The attack on Hasson and a reported attack on a Jewish factory were just two of several assaults and killings that preceded Fujimori’s inauguration.
Though Peruvians in general have been victimized, Jews in Lima and abroad are especially concerned, and are puzzled why a judge released known terrorists from prison.
According to Rabbi Morton Rosenthal, director of the Latin Affairs Department of the Anti-Defamation League of B’nai B’rith, the judge ruled that the three committed no crime in Peru, even though plans and weapons were found in their possession.
FREE ON BAIL
Rosenthal said he was told they are free on bail in Lima, without constraints, while waiting for sanctuary in another country.
One of the terrorists is Hocine, or Hussein, Bouzidi, 38, allegedly a party to the November 1985 hijacking of an Egyptair jet to Malta in which an Israeli woman was killed.
He carries Algerian identification papers and Interpol reportedly has a file on him.
Bouzidi is also linked to the simultaneous attacks on the E1 Al counters at the Rome and Vienna airports in December 1985, in which 16 persons were killed.
But neither Austria nor Italy has requested his extradition, according to spokespersons at their Washington embassies.
B’nai B’rith International President Seymour Reich condemned the attack on Hasson.
“We are especially distressed at the possibility that your attackers may have been in police custody and released prior to the attempt on your life,” he wrote in a message to the Jewish leader.
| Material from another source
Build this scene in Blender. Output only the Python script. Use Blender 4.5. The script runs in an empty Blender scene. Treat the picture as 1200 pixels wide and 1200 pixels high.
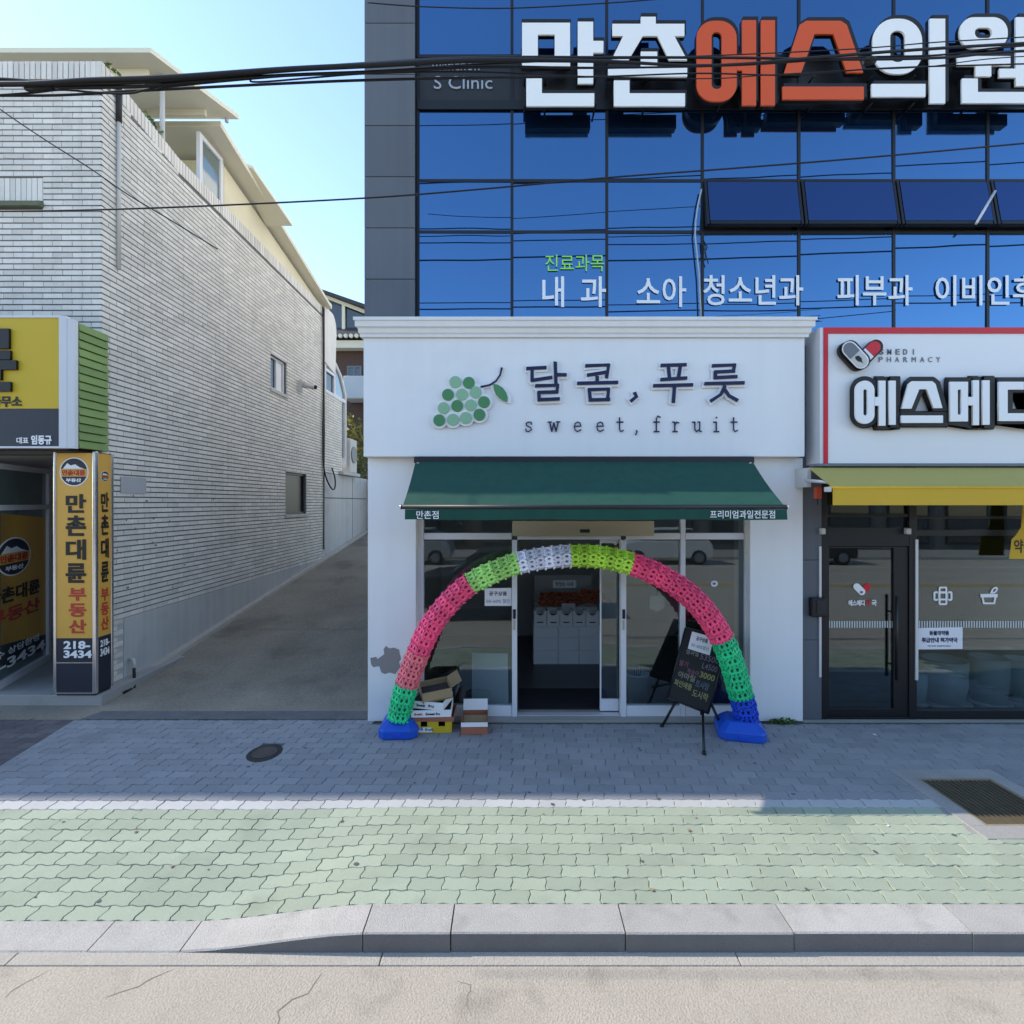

Another leader of the Lima Jewish community, Eduardo Bigio, said that although the attack on Hasson may have been perpetrated by Peruvian terrorists, the “intellectual origin” of the deed probably comes from farther away.
“We’re shocked and disappointed that the government of Peru or its court system would let these individuals go, would seemingly whitewash these individuals or their actions,” Rosenthal said.
“It seems that the courts and perhaps the government were yielding to pressures,” he said.